[START Records provided]

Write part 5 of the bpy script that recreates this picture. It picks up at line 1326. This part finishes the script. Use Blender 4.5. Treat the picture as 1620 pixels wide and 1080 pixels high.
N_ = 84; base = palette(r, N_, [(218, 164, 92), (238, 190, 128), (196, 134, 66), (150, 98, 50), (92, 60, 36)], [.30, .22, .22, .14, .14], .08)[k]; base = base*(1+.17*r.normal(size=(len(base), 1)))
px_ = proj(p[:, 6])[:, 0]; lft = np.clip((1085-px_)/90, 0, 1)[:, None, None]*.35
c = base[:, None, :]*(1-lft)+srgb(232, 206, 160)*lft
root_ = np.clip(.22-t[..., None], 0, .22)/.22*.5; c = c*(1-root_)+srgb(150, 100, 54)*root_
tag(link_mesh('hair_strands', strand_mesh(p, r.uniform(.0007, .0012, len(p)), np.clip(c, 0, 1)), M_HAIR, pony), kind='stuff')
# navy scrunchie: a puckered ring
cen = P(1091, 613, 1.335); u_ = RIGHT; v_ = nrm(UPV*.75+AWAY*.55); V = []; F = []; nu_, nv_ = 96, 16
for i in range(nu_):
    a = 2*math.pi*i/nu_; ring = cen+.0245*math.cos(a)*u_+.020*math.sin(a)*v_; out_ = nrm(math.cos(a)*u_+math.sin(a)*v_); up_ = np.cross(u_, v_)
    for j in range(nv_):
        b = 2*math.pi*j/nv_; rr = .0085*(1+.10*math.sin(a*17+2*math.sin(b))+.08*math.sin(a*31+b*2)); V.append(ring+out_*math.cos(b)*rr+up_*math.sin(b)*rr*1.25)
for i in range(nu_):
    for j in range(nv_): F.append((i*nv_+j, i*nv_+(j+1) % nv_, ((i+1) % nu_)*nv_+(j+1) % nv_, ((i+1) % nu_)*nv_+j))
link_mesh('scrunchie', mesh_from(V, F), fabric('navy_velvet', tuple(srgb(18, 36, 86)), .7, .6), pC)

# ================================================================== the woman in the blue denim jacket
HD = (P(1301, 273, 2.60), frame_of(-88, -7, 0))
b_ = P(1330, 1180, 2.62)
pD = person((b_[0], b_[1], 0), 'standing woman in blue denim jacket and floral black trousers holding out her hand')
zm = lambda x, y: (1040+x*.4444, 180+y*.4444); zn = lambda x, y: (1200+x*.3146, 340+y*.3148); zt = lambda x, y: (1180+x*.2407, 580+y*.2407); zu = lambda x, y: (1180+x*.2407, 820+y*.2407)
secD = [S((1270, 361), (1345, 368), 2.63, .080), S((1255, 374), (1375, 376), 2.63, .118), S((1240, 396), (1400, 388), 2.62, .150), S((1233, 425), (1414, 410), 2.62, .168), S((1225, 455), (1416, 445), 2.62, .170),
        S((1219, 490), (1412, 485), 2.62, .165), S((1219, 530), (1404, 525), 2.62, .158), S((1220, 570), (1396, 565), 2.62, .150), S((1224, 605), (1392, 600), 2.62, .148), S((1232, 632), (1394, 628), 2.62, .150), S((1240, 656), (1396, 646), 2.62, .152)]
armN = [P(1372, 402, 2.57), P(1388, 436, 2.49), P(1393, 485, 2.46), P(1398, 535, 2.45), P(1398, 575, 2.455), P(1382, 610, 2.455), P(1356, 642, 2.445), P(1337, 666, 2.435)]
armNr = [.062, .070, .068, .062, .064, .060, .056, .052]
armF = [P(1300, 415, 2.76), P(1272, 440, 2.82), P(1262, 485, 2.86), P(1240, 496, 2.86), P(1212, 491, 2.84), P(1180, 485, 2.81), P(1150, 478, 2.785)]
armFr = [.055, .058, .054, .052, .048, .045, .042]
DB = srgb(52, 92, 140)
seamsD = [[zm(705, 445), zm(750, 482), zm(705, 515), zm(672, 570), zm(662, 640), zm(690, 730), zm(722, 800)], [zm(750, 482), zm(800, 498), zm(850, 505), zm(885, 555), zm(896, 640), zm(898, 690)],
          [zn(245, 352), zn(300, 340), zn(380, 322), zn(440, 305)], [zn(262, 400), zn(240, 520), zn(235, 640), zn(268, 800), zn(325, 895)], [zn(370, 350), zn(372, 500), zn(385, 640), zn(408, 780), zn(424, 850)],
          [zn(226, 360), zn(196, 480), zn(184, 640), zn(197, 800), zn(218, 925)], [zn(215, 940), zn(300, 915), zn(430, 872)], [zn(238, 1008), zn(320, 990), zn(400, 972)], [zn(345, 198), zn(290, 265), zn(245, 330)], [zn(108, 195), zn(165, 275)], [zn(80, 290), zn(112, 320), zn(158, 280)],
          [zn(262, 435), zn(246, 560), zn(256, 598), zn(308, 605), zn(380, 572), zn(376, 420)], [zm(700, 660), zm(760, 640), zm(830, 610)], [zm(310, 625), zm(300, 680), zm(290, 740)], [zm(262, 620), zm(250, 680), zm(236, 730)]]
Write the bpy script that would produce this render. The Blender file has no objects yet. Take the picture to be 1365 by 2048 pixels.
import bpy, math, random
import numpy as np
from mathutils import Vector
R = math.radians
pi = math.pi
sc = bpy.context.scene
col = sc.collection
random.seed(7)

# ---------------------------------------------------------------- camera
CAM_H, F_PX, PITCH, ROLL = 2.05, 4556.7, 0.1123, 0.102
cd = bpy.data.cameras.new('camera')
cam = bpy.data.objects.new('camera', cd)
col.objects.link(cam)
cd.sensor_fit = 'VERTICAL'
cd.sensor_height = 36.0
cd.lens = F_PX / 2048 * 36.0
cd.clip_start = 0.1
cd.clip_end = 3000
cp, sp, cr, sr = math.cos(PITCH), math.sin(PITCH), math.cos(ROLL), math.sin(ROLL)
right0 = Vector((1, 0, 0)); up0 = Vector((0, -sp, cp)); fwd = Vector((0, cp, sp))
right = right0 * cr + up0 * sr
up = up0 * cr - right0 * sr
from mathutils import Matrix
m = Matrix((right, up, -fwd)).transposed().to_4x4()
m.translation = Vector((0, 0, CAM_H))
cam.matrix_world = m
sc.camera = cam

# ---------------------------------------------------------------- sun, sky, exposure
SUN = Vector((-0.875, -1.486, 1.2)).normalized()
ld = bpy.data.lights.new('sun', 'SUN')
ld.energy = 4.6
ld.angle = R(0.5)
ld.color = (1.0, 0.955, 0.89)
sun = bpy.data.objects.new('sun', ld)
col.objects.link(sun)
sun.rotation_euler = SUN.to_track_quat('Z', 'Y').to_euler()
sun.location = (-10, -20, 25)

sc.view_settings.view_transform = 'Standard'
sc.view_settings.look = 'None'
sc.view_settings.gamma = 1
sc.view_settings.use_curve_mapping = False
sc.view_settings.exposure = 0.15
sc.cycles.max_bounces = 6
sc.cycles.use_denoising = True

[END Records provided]

◆ **Written request**: Copy out all of the data exactly, leaving nothing out.

◆ **Result of the task**:
Write part 5 of the bpy script that recreates this picture. It picks up at line 1326. This part finishes the script. Use Blender 4.5. Treat the picture as 1620 pixels wide and 1080 pixels high.
N_ = 84; base = palette(r, N_, [(218, 164, 92), (238, 190, 128), (196, 134, 66), (150, 98, 50), (92, 60, 36)], [.30, .22, .22, .14, .14], .08)[k]; base = base*(1+.17*r.normal(size=(len(base), 1)))
px_ = proj(p[:, 6])[:, 0]; lft = np.clip((1085-px_)/90, 0, 1)[:, None, None]*.35
c = base[:, None, :]*(1-lft)+srgb(232, 206, 160)*lft
root_ = np.clip(.22-t[..., None], 0, .22)/.22*.5; c = c*(1-root_)+srgb(150, 100, 54)*root_
tag(link_mesh('hair_strands', strand_mesh(p, r.uniform(.0007, .0012, len(p)), np.clip(c, 0, 1)), M_HAIR, pony), kind='stuff')
# navy scrunchie: a puckered ring
cen = P(1091, 613, 1.335); u_ = RIGHT; v_ = nrm(UPV*.75+AWAY*.55); V = []; F = []; nu_, nv_ = 96, 16
for i in range(nu_):
    a = 2*math.pi*i/nu_; ring = cen+.0245*math.cos(a)*u_+.020*math.sin(a)*v_; out_ = nrm(math.cos(a)*u_+math.sin(a)*v_); up_ = np.cross(u_, v_)
    for j in range(nv_):
        b = 2*math.pi*j/nv_; rr = .0085*(1+.10*math.sin(a*17+2*math.sin(b))+.08*math.sin(a*31+b*2)); V.append(ring+out_*math.cos(b)*rr+up_*math.sin(b)*rr*1.25)
for i in range(nu_):
    for j in range(nv_): F.append((i*nv_+j, i*nv_+(j+1) % nv_, ((i+1) % nu_)*nv_+(j+1) % nv_, ((i+1) % nu_)*nv_+j))
link_mesh('scrunchie', mesh_from(V, F), fabric('navy_velvet', tuple(srgb(18, 36, 86)), .7, .6), pC)

# ================================================================== the woman in the blue denim jacket
HD = (P(1301, 273, 2.60), frame_of(-88, -7, 0))
b_ = P(1330, 1180, 2.62)
pD = person((b_[0], b_[1], 0), 'standing woman in blue denim jacket and floral black trousers holding out her hand')
zm = lambda x, y: (1040+x*.4444, 180+y*.4444); zn = lambda x, y: (1200+x*.3146, 340+y*.3148); zt = lambda x, y: (1180+x*.2407, 580+y*.2407); zu = lambda x, y: (1180+x*.2407, 820+y*.2407)
secD = [S((1270, 361), (1345, 368), 2.63, .080), S((1255, 374), (1375, 376), 2.63, .118), S((1240, 396), (1400, 388), 2.62, .150), S((1233, 425), (1414, 410), 2.62, .168), S((1225, 455), (1416, 445), 2.62, .170),
        S((1219, 490), (1412, 485), 2.62, .165), S((1219, 530), (1404, 525), 2.62, .158), S((1220, 570), (1396, 565), 2.62, .150), S((1224, 605), (1392, 600), 2.62, .148), S((1232, 632), (1394, 628), 2.62, .150), S((1240, 656), (1396, 646), 2.62, .152)]
armN = [P(1372, 402, 2.57), P(1388, 436, 2.49), P(1393, 485, 2.46), P(1398, 535, 2.45), P(1398, 575, 2.455), P(1382, 610, 2.455), P(1356, 642, 2.445), P(1337, 666, 2.435)]
armNr = [.062, .070, .068, .062, .064, .060, .056, .052]
armF = [P(1300, 415, 2.76), P(1272, 440, 2.82), P(1262, 485, 2.86), P(1240, 496, 2.86), P(1212, 491, 2.84), P(1180, 485, 2.81), P(1150, 478, 2.785)]
armFr = [.055, .058, .054, .052, .048, .045, .042]
DB = srgb(52, 92, 140)
seamsD = [[zm(705, 445), zm(750, 482), zm(705, 515), zm(672, 570), zm(662, 640), zm(690, 730), zm(722, 800)], [zm(750, 482), zm(800, 498), zm(850, 505), zm(885, 555), zm(896, 640), zm(898, 690)],
          [zn(245, 352), zn(300, 340), zn(380, 322), zn(440, 305)], [zn(262, 400), zn(240, 520), zn(235, 640), zn(268, 800), zn(325, 895)], [zn(370, 350), zn(372, 500), zn(385, 640), zn(408, 780), zn(424, 850)],
          [zn(226, 360), zn(196, 480), zn(184, 640), zn(197, 800), zn(218, 925)], [zn(215, 940), zn(300, 915), zn(430, 872)], [zn(238, 1008), zn(320, 990), zn(400, 972)], [zn(345, 198), zn(290, 265), zn(245, 330)], [zn(108, 195), zn(165, 275)], [zn(80, 290), zn(112, 320), zn(158, 280)],
          [zn(262, 435), zn(246, 560), zn(256, 598), zn(308, 605), zn(380, 572), zn(376, 420)], [zm(700, 660), zm(760, 640), zm(830, 610)], [zm(310, 625), zm(300, 680), zm(290, 740)], [zm(262, 620), zm(250, 680), zm(236, 730)]]
Write the bpy script that would produce this render. The Blender file has no objects yet. Take the picture to be 1365 by 2048 pixels.
import bpy, math, random
import numpy as np
from mathutils import Vector
R = math.radians
pi = math.pi
sc = bpy.context.scene
col = sc.collection
random.seed(7)

# ---------------------------------------------------------------- camera
CAM_H, F_PX, PITCH, ROLL = 2.05, 4556.7, 0.1123, 0.102
cd = bpy.data.cameras.new('camera')
cam = bpy.data.objects.new('camera', cd)
col.objects.link(cam)
cd.sensor_fit = 'VERTICAL'
cd.sensor_height = 36.0
cd.lens = F_PX / 2048 * 36.0
cd.clip_start = 0.1
cd.clip_end = 3000
cp, sp, cr, sr = math.cos(PITCH), math.sin(PITCH), math.cos(ROLL), math.sin(ROLL)
right0 = Vector((1, 0, 0)); up0 = Vector((0, -sp, cp)); fwd = Vector((0, cp, sp))
right = right0 * cr + up0 * sr
up = up0 * cr - right0 * sr
from mathutils import Matrix
m = Matrix((right, up, -fwd)).transposed().to_4x4()
m.translation = Vector((0, 0, CAM_H))
cam.matrix_world = m
sc.camera = cam

# ---------------------------------------------------------------- sun, sky, exposure
SUN = Vector((-0.875, -1.486, 1.2)).normalized()
ld = bpy.data.lights.new('sun', 'SUN')
ld.energy = 4.6
ld.angle = R(0.5)
ld.color = (1.0, 0.955, 0.89)
sun = bpy.data.objects.new('sun', ld)
col.objects.link(sun)
sun.rotation_euler = SUN.to_track_quat('Z', 'Y').to_euler()
sun.location = (-10, -20, 25)

sc.view_settings.view_transform = 'Standard'
sc.view_settings.look = 'None'
sc.view_settings.gamma = 1
sc.view_settings.use_curve_mapping = False
sc.view_settings.exposure = 0.15
sc.cycles.max_bounces = 6
sc.cycles.use_denoising = True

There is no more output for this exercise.